Since she lives overseas and comes to town for several weeks each summer, I wondered if I’d texted the wrong number. So I composed a duplicate message to the second set of digits and was about to tap Send when my phone chimed with her reply.

“Did I just text the wrong number?” I asked back. “Should I use the other one?”

I should have listened to that original, gut feeling but when she assured me it was OK and asked about getting together, I looked at the smiling face next to the text and saw my friend. I believed it was my friend.

Even as the conversation grew strange, I continued to think it was my friend.

I invited her to come over the next night. She asked who would be there, which would be out of character for my fun-loving friend who can hang with a crowd or an intimate gathering.

And when she asked how she’d get away, also completely out of character, I wracked my brain for a reason.

“She isn’t recovered enough to drive but must be feeling a little post-op, stir crazy,” I reasoned and offered to pick her up.

Her reply was stranger still.

“What about u know who?” she asked. “How will I get away?”

Dumbfounded, I stared at my phone for a minute, trying to fathom why she’d want to get away. Her family is lovely, they cook delicious meals and she raves about staying with them when she’s in town.

But my family has often told the old joke about how much even beloved relatives have in common with fish. They both stink after three days. So I applied my family’s culture to the conversation in an attempt to make it make sense, not realizing I was trying to shove the square peg in the round hole.

And I offered an excuse she could make to “get away” for an evening.

Still, I had to ask. “Who is u know who?”

The supplied name wasn’t a family member or anyone in our mutual circle of friends, so I told her I hadn’t met that person.

Then I added, “or have I?”

But my autocorrect changed it to “Ooooo have I?”

And that’s when she asked who I was.

I had so thoroughly convinced myself the face next to each text was the same person sending them, I still didn’t see the obvious. Instead, I found a way to bend reality to fit my presumptions again.

“I’m so confused. What good drugs did they give u?” I texted back. After all, post-operative pain killers can make anyone a little loopy.

But as I pressed send again my inner skeptic woke up and scoffed. I scrolled through the conversation with growing chagrin.

And I texted the other number and began the conversation I’d thought I’d been having all evening. It fit my friend and made me realize just how foolish I’d been.

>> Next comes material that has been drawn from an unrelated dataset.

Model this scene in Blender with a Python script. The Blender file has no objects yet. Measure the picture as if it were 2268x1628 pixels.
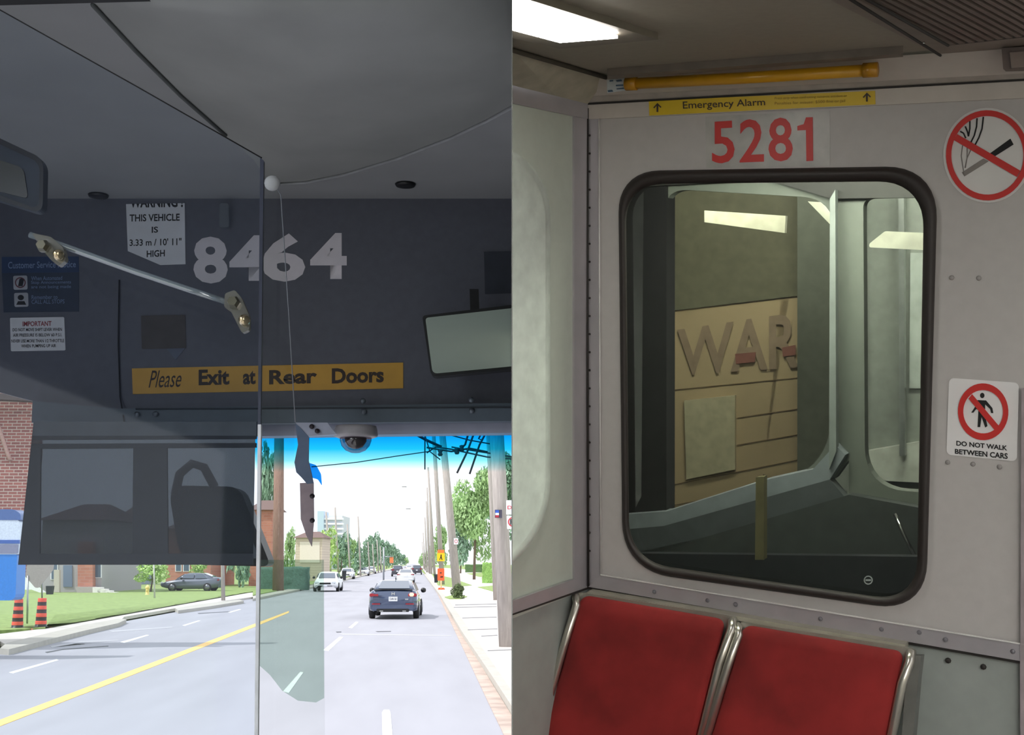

It was a good wake-up call. Anyone can be fooled if they want to be. And if someone taps into our preconceptions and biases, they don’t have to pull the wool over our eyes. We’ll do it ourselves.

You can see it every day during election season as people silence their inner skeptics so they can put the proverbial lipstick on a pig and convince themselves to believe almost anything about a candidate they’ve decided to support, no matter how fantastical.

Party-line politics, I believe, have become a place for people who want to bend reality like a piece of pipe cleaner until it looks like a flower or whatever shape they’re aiming for. We’re so easily deceived when we try.

It’s time to re-read the conversation.